» **DATA ROWS**:

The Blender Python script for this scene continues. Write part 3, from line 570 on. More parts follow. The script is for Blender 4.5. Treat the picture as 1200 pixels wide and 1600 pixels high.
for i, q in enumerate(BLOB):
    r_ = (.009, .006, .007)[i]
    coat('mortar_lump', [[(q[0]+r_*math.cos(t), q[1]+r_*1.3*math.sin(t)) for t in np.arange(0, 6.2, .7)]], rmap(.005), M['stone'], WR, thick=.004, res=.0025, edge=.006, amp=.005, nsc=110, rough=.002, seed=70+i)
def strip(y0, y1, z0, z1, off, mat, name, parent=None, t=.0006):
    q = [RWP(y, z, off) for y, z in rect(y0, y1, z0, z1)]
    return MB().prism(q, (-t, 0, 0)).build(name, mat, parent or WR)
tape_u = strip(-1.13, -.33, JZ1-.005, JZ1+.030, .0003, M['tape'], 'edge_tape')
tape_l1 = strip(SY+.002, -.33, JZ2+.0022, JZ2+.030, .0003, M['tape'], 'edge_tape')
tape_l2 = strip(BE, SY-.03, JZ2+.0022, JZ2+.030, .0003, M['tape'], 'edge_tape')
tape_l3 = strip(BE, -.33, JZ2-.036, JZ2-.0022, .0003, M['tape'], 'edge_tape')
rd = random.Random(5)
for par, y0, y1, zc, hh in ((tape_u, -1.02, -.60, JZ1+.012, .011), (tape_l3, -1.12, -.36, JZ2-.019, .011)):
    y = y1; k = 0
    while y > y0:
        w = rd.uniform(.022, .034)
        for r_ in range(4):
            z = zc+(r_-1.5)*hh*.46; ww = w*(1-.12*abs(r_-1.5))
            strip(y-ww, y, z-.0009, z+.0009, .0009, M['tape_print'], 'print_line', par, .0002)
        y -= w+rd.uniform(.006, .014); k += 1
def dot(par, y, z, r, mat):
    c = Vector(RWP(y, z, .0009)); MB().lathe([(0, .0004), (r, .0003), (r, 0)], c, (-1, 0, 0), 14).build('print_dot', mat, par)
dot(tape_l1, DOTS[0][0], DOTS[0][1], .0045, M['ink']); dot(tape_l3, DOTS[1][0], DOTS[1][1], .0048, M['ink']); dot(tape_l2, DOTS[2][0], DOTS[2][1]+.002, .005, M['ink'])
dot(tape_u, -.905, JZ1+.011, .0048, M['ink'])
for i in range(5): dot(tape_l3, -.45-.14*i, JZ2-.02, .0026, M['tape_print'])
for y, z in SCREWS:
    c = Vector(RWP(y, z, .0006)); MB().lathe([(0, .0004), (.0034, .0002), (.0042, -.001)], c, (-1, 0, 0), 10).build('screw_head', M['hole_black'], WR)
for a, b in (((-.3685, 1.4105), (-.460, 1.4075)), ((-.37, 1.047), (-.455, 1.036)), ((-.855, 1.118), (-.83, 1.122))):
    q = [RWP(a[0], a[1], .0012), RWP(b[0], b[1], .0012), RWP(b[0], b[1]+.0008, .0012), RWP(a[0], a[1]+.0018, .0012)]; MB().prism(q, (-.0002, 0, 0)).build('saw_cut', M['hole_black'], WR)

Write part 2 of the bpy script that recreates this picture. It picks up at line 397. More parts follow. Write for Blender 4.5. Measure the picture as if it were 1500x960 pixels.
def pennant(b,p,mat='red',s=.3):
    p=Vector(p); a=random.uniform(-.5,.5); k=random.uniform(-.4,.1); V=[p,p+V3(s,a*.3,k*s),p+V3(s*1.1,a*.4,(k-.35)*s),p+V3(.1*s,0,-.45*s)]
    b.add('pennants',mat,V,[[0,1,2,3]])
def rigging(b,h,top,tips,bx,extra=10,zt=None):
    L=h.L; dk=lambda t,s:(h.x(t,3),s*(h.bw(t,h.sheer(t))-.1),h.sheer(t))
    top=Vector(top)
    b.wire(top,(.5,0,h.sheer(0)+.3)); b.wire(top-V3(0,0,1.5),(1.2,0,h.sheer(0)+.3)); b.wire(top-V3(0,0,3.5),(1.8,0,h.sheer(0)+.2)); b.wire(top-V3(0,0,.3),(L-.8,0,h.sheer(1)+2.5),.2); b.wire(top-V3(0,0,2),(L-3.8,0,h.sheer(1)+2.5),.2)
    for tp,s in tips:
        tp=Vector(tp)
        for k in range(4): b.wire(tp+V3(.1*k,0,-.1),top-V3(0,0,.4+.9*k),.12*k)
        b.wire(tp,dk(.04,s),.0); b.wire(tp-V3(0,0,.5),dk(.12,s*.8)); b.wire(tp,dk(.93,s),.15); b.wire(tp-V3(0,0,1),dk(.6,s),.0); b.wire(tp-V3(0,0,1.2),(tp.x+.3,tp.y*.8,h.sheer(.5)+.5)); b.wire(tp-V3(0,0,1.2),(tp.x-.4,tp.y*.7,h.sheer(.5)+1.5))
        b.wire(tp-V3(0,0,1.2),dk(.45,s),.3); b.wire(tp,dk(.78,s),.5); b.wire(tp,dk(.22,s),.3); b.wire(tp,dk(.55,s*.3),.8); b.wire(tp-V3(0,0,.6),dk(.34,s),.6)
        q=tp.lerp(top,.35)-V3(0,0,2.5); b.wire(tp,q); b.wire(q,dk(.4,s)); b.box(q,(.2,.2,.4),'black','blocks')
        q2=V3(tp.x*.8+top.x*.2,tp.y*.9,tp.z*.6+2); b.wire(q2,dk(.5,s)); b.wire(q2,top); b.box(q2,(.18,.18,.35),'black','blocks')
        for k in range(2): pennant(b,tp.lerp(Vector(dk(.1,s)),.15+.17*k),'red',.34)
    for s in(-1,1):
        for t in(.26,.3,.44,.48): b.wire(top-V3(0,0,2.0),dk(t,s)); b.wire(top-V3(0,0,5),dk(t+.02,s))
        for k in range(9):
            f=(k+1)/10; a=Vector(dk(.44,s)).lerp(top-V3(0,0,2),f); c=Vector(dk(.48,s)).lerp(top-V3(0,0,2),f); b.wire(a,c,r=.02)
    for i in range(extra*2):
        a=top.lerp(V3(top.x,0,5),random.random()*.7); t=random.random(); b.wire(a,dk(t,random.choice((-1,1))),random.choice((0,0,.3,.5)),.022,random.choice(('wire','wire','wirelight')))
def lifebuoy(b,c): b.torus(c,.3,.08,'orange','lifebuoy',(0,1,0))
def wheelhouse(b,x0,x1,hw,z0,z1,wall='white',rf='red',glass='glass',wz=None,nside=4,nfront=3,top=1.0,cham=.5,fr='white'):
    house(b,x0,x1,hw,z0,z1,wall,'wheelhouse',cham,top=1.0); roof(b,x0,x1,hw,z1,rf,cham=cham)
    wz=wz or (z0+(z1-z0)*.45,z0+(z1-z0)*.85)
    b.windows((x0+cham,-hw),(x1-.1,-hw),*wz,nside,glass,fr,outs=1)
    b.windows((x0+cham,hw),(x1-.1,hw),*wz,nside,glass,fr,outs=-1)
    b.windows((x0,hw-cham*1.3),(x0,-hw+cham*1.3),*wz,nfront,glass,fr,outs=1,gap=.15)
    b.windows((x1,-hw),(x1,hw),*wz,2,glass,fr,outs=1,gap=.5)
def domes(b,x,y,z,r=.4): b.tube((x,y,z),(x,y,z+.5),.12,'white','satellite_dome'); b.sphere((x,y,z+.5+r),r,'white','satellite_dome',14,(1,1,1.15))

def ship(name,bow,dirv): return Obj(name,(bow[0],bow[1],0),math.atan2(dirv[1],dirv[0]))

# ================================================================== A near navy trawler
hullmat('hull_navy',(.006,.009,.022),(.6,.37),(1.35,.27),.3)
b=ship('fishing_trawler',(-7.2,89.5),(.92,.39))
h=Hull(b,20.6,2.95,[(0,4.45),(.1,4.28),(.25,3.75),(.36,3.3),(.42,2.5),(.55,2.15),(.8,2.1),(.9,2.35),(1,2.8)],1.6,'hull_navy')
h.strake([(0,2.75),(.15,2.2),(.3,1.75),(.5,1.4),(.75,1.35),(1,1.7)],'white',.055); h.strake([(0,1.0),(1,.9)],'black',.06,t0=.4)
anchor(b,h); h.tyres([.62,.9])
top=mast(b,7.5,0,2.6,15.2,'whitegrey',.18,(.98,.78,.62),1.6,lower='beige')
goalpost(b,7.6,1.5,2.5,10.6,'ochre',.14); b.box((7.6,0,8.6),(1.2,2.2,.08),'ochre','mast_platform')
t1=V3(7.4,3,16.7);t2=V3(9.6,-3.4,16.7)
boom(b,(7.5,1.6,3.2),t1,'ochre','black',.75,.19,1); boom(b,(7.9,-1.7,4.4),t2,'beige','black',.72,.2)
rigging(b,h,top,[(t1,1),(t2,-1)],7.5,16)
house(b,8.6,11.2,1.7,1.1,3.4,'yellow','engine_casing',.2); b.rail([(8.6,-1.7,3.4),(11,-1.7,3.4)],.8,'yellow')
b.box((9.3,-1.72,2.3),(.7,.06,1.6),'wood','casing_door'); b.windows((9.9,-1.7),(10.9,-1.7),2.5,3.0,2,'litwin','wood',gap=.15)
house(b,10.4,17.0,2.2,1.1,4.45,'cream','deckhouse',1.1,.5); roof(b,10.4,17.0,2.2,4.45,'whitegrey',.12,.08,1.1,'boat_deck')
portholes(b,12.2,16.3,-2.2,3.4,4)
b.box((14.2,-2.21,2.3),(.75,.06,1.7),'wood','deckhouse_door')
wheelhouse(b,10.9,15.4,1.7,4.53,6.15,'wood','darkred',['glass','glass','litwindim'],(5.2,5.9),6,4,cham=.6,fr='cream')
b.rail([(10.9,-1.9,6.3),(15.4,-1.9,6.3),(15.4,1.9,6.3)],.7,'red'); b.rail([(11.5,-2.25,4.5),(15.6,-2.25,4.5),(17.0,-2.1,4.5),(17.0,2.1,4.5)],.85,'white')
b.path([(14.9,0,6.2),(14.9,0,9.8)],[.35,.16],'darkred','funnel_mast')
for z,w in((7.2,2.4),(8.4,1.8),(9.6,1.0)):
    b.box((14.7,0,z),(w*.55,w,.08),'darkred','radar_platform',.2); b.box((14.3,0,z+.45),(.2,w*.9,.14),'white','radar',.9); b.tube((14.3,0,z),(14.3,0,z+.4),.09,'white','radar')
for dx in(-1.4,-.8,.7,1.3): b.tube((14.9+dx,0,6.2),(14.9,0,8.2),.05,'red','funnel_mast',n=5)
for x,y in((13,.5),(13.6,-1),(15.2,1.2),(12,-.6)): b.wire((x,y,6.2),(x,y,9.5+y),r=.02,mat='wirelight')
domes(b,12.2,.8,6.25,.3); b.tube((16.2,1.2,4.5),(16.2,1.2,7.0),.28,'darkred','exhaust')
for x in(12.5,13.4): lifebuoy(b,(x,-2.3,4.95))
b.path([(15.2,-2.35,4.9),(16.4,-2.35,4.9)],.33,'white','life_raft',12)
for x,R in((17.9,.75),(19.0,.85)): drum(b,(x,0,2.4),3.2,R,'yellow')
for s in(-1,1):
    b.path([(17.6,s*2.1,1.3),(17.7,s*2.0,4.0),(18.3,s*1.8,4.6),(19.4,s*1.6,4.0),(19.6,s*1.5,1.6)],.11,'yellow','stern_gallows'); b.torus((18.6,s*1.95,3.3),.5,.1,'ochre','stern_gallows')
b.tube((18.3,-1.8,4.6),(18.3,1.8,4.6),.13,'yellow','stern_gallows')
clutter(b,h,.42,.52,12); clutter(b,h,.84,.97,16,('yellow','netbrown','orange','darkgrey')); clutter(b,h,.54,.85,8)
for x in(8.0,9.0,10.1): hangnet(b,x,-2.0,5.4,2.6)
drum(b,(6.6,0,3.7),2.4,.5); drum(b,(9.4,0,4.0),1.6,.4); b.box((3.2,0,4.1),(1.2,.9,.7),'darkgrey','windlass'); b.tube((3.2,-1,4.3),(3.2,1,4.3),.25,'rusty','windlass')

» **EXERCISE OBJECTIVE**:
Consider the entries above and return each line with the string "Blender".

» **THE REPLY**:
The Blender Python script for this scene continues. Write part 3, from line 570 on. More parts follow. The script is for Blender 4.5. Treat the picture as 1200 pixels wide and 1600 pixels high.
Write part 2 of the bpy script that recreates this picture. It picks up at line 397. More parts follow. Write for Blender 4.5. Measure the picture as if it were 1500x960 pixels.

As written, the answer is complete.